» Goal
Pull out every line below that holds the word "only".

» Recorded data
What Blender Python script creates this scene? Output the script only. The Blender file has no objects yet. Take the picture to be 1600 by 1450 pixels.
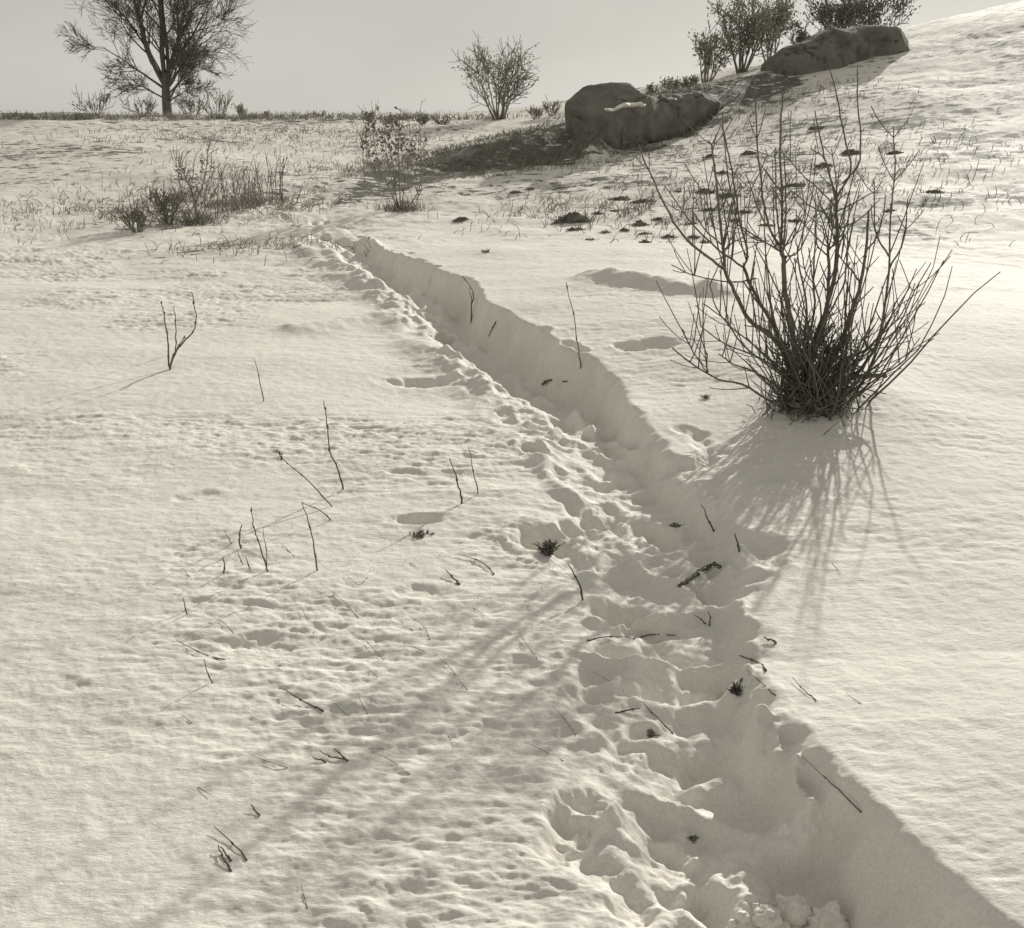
import bpy, math, random
import numpy as np
from mathutils import Vector
S = bpy.context.scene
COL = S.collection
R = math.radians
# ------------------------------------------------------------------ camera
F = 1500.0; CU, CV = 800.0, 725.0; CAMH = 1.6
PITCH = math.atan(545/1500)
cd = bpy.data.cameras.new('camera'); cam = bpy.data.objects.new('camera', cd); COL.objects.link(cam)
cd.sensor_width = 36; cd.lens = 36*F/1600; cd.clip_start = .05; cd.clip_end = 3000
cam.location = (0, 0, CAMH); cam.rotation_euler = (R(90)-PITCH, 0, 0)
S.camera = cam
# ------------------------------------------------------------------ light
SUN_AZ = R(29); SUN_EL = R(22)
w = bpy.data.worlds.new('World'); S.world = w; w.use_nodes = True
nt = w.node_tree; nt.nodes.clear()
wo = nt.nodes.new('ShaderNodeOutputWorld'); bg = nt.nodes.new('ShaderNodeBackground')
sky = nt.nodes.new('ShaderNodeTexSky'); sky.sky_type = 'NISHITA'; sky.sun_disc = False
sky.sun_elevation = SUN_EL; sky.sun_rotation = SUN_AZ
sky.air_density = 1.0; sky.dust_density = 1.0; sky.ozone_density = 1.0
bw = nt.nodes.new('ShaderNodeRGBToBW')                       # a monochrome plate: only the sky's luminance is kept
pw = nt.nodes.new('ShaderNodeMath'); pw.operation = 'POWER'; pw.inputs[1].default_value = .22   # thin even overcast
tint = nt.nodes.new('ShaderNodeMixRGB'); tint.blend_type = 'MULTIPLY'; tint.inputs[0].default_value = 1
tint.inputs[2].default_value = (1.42, 1.375, 1.255, 1)
L = nt.links.new
L(sky.outputs[0], bw.inputs[0]); L(bw.outputs[0], pw.inputs[0]); L(pw.outputs[0], tint.inputs[1])
tcs = nt.nodes.new('ShaderNodeTexCoord'); mps = nt.nodes.new('ShaderNodeMapping'); mps.inputs['Scale'].default_value = (1.2, 1.2, 4.5)
ncs = nt.nodes.new('ShaderNodeTexNoise'); ncs.inputs['Scale'].default_value = 2.2; ncs.inputs['Detail'].default_value = 5
rcs = nt.nodes.new('ShaderNodeMapRange'); rcs.inputs['From Min'].default_value = .3; rcs.inputs['From Max'].default_value = .7
rcs.inputs['To Min'].default_value = .93; rcs.inputs['To Max'].default_value = 1.06
mcs = nt.nodes.new('ShaderNodeMixRGB'); mcs.blend_type = 'MULTIPLY'; mcs.inputs[0].default_value = 1
L(tcs.outputs['Generated'], mps.inputs[0]); L(mps.outputs[0], ncs.inputs['Vector']); L(ncs.outputs[0], rcs.inputs[0])
sxz = nt.nodes.new('ShaderNodeSeparateXYZ'); hz = nt.nodes.new('ShaderNodeMapRange'); hz.inputs['From Min'].default_value = 0; hz.inputs['From Max'].default_value = .14
hz.inputs['To Min'].default_value = 1.10; hz.inputs['To Max'].default_value = .98
mhz = nt.nodes.new('ShaderNodeMixRGB'); mhz.blend_type = 'MULTIPLY'; mhz.inputs[0].default_value = 1
L(tcs.outputs['Generated'], sxz.inputs[0]); L(sxz.outputs[2], hz.inputs[0]); L(tint.outputs[0], mhz.inputs[1]); L(hz.outputs[0], mhz.inputs[2])
L(mhz.outputs[0], mcs.inputs[1]); L(rcs.outputs[0], mcs.inputs[2]); L(mcs.outputs[0], bg.inputs[0])
bg.inputs[1].default_value = .125
L(bg.outputs[0], wo.inputs[0])
sl = bpy.data.lights.new('sun', 'SUN'); so = bpy.data.objects.new('sun', sl); COL.objects.link(so)
sl.energy = 2.2; sl.angle = R(.7); sl.color = (1.0, .962, .885)
sdir = Vector((math.sin(SUN_AZ)*math.cos(SUN_EL), math.cos(SUN_AZ)*math.cos(SUN_EL), math.sin(SUN_EL)))
so.rotation_euler = sdir.to_track_quat('Z', 'Y').to_euler(); so.location = (6, 12, 8)
S.view_settings.view_transform = 'Standard'; S.view_settings.look = 'None'
S.view_settings.exposure = 1.0; S.view_settings.gamma = 1; S.view_settings.use_curve_mapping = False
# ------------------------------------------------------------------ noise
def _h(ix, iy, s):
    n = (ix.astype(np.int64)*374761393 + iy.astype(np.int64)*668265263 + s*1442695041) & 0xffffffff
    n = ((n ^ (n >> 13))*1274126177) & 0xffffffff
    n = (n ^ (n >> 16)) & 0xffffff
    return n/float(0xffffff)
def vn(x, y, s=0):
    ix = np.floor(x); iy = np.floor(y); fx = x-ix; fy = y-iy
    fx = fx*fx*fx*(fx*(fx*6-15)+10); fy = fy*fy*fy*(fy*(fy*6-15)+10)
    a = _h(ix, iy, s); b = _h(ix+1, iy, s); c = _h(ix, iy+1, s); d = _h(ix+1, iy+1, s)
    return (a*(1-fx)+b*fx)*(1-fy)+(c*(1-fx)+d*fx)*fy
def fbm(x, y, s=0, o=4, g=.5):
    t = 0; a = 1; n = 0
    for k in range(o):
        t = t + a*(vn(x, y, s+k*17)-.5)*2; n += a; a *= g
        x, y = (x*1.6+y*1.2)+3.7, (y*1.6-x*1.2)+1.3
    return t/n
def sst(a, b, x):
    t = np.clip((x-a)/(b-a), 0, 1); return t*t*(3-2*t)
# ------------------------------------------------------------------ rays
cp, sp = math.cos(PITCH), math.sin(PITCH)
def ray(u, v):
    a = (u-CU)/F; b = (CV-v)/F
    return (a, cp+sp*b, -sp+cp*b)
def onz(u, v, z=0.):
    d = ray(u, v); t = (z-CAMH)/d[2]; return (d[0]*t, d[1]*t)
def onY(u, v, Y):
    d = ray(u, v); t = Y/d[1]; return Vector((d[0]*t, Y, CAMH+d[2]*t))
# ------------------------------------------------------------------ trodden path
RIM = [(470,356),(520,372),(585,390),(640,405),(700,424),(738,431),(752,462),(800,487),(850,508),(878,540),(925,556),(962,590),(985,640),(1010,665),(1040,700),(1062,750),(1108,788),(1150,830),(1175,880),(1192,940),(1202,990),(1197,1050),(1215,1110),(1260,1160),(1310,1210),(1350,1250),(1440,1330),(1600,1470),(1900,1750)]
BKY = [1.7,2.1,2.5,3.3,4.2,5.0,5.7,6.6,8,10,12,14]; BKH = [.15,.13,.07,.06,.09,.12,.18,.26,.27,.17,.07,.01]; DPH = [.09,.085,.06,.06,.065,.08,.10,.12,.13,.10,.05,.02]
def _rim(u, v):
    z = .1
    for _ in range(4): z = float(np.interp(onz(u, v, z)[1], BKY, BKH))
    return onz(u, v, z)
RIMW = [_rim(u, v) for u, v in RIM]
LEFT = [(430,352),(470,378),(520,415),(575,452),(625,500),(680,552),(740,615),(790,668),(825,720),(850,775),(830,815),(815,850),(840,890),(885,950),(905,1050),(893,1150),(862,1260),(885,1350),(925,1440),(1000,1700)]
LEFTW = [onz(u, v, 0) for u, v in LEFT]
def sdist(x, y, pl):
    best = np.full(x.shape, 1e9); sg = np.zeros(x.shape)
    for (ax, ay), (bx, by) in zip(pl[:-1], pl[1:]):
        dx, dy = bx-ax, by-ay; L2 = dx*dx+dy*dy
        t = np.clip(((x-ax)*dx+(y-ay)*dy)/L2, 0, 1)
        px, py = x-ax-t*dx, y-ay-t*dy
        d = px*px+py*py; c = dx*py-dy*px
        m = d < best-1e-9
        best = np.where(m, d, best); sg = np.where(m, np.sign(c), sg)
    return np.sqrt(best)*sg          # runs towards the camera: + lies on its left = our right-hand side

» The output
What Blender Python script creates this scene? Output the script only. The Blender file has no objects yet. Take the picture to be 1600 by 1450 pixels.
bw = nt.nodes.new('ShaderNodeRGBToBW')                       # a monochrome plate: only the sky's luminance is kept